The bottom line is this: Diets don't work.

There are both psychological and physiological reasons why that is so but let me get back to my real point. Diets don't work but that doesn't mean there aren't excellent strategies for losing weight painlessly.

I'm an advocate of lifestyle changes rather than dieting. If you make lifestyle changes as a way of losing weight, you are more likely to keep the weight off. You will also feel better because you won't get caught in the two dieting traps:

The yo-yo dieting lifestyle trap where you end up spending your life and money on programmes to lose weight, only in the end to gain the weight you lost, plus a few more pounds.

The self-flagellation trap, where you beat yourself up for 'failing' which only serves to leave your self esteem in tatters.

Lifestyle Changes

It's not rocket science.
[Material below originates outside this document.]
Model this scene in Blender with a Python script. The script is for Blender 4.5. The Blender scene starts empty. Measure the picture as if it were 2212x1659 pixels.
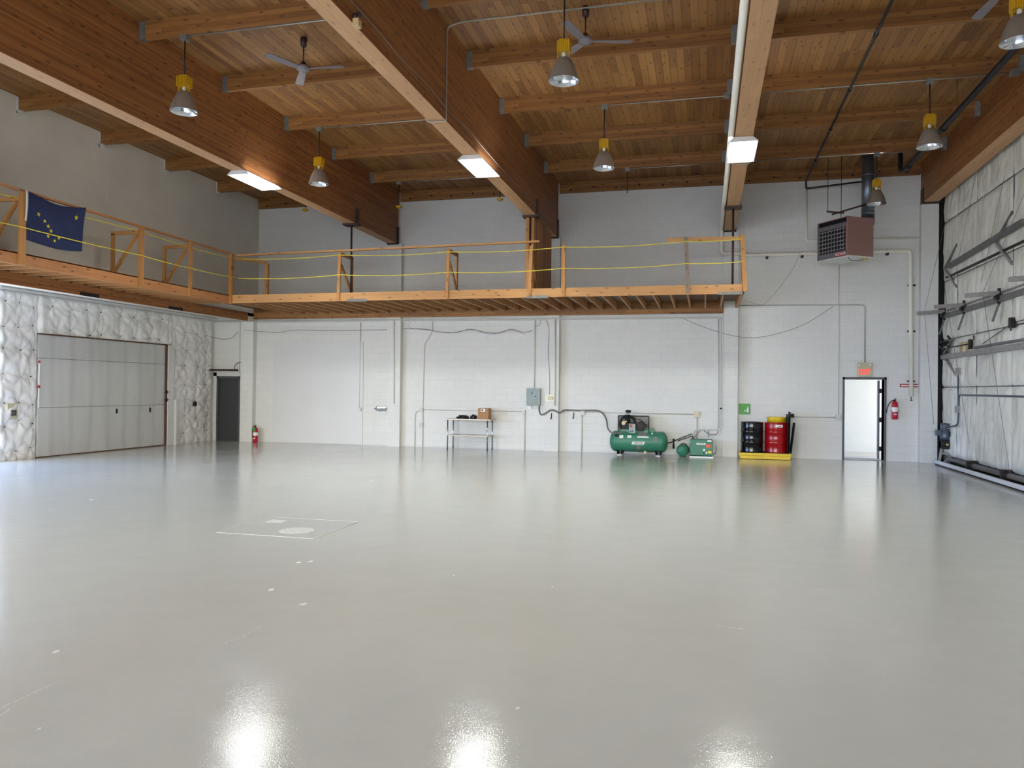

In its simplest form, to lose weight means you have to take in less energy than you use.

Most people focus on reducing the energy intake. But the minute we hear the word 'diet' we start thinking about deprivation -- what we can't have, what we can't eat and quite frankly most of us love our food. Diets just seem like really hard work!

So let's turn the idea on its head. I prefer to focus on ways of expending more energy than we are taking in. Don't worry. This doesn't mean going to the gym 3 or 4 times a week, remember, we don't want anything that feels like hard work.

I'm a believer in making change as easy as possible. It's got to fit in with who you are and it's got to be sustainable. So let me share a simple concept that over time will become one of your health habits. You won't feel any pain. You will be using more energy than you are now and you might, like me, find you start having fun with coming up with more creative ideas for using more energy.

The idea I'm going to share with you comes from Paul McKenna's book, 'I Can Make You Thin' and it is really beautifully easy.

Keeping In Step

Step 1: Get hold of a pedometer. They are available online, in sports shops, in gyms, even in cereal boxes sometimes!

Step 2: For one week monitor how many steps you are taking each day. Don't make any changes to your routine. Use a simple spreadsheet to record the number of steps you take each day. After 7 days, add them up to get your total for the week.

Step 3: In week two think of one way you could add more steps. • Choose a different route to work - one that is slightly longer • Use the stairs, not the lift at work or when you go shopping • Park a little further away from the shops when you shop

Monitor your steps for a week with the new small change you've made and again, find your weekly total. Give yourself a pat on the back for the increase.

When you've adjusted to that change and it feels like a normal part of your routine, choose another way you could add more steps -- and keep the process going.

Last year, the lifts in the office block I work in got flooded and were out of order for 9 months. I got used to taking the stairs and even though the lifts work again, I choose to continue to take the stairs. I take the stairs when I'm shopping and in the car parks now too. I find that I'm just as quick -- often quicker now -- than the lifts. So I'm using more energy overall but it just feels normal -- no hard work there.

Remember that the simplest way to extinguish old, lazy habits is to choose new ones that you want and practise them consistently until you get the new habit 'in the muscle.'

Have fun, get creative and remember -- 'no pain' really doesn't have to mean 'no gain'.